The station covered the Coral Sea and south Pacific – “We were kept busy.”
After about a year there he spent nine months at Gen Douglas MacArthur’s headquarters in Brisbane before he was deployed to the Northern Territory.
“I was in Darwin when the war ended and so our end-of-the-war celebration was just by ourselves at the wireless station,” he says.
He adds: “VP Day brings back memories of how lived and survived during that period but also that I have to remember all my friends who have now passed away.”
A senior historian at the Australian War Memorial, Dr Lachlan Grant, said in six years of war – beginning in September 1939 when Nazi Germany invaded Poland – 1 million Australians served in the armed forces, from a population of just 7 million.
Grant said 40,000 Australians had died in the war and more than 30,000 had become prisoners of war.

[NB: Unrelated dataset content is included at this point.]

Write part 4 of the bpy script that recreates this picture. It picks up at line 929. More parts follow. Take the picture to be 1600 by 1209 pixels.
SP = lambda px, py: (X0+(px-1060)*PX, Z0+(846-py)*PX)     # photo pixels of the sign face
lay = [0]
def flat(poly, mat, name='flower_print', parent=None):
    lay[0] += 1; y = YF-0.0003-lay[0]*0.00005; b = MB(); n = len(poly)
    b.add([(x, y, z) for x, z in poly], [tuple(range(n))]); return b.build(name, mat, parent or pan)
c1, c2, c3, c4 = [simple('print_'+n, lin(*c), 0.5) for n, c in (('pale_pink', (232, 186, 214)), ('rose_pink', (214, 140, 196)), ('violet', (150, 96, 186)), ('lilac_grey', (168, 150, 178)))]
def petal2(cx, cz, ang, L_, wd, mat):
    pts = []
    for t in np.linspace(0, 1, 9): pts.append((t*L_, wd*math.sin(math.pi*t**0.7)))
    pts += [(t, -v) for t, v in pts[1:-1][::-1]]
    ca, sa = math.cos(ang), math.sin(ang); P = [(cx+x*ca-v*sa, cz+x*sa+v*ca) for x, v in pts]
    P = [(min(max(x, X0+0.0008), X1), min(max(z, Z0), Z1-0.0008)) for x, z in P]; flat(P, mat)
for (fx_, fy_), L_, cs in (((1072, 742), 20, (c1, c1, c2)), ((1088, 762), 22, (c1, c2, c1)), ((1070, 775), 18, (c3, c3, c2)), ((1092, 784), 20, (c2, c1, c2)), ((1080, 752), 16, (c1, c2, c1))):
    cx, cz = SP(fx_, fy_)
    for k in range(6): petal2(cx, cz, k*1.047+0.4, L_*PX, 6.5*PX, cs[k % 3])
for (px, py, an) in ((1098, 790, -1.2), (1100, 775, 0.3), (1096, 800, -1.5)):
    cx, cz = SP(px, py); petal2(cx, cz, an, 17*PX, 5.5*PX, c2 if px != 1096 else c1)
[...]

“The Second World War and the defeat of Nazi Germany, Fascism and Japanese militarism was one of the most defining events of the twentieth century,” he said.
RSL NSW is holding a Victory in the Pacific commemoration service at the Cenotaph at Martin Place in Sydney on Friday.
Other ceremonies will be held at the Shrine of Remembrance in Melbourne, the Australian War Memorial in Canberra and the State War Memorial in Perth.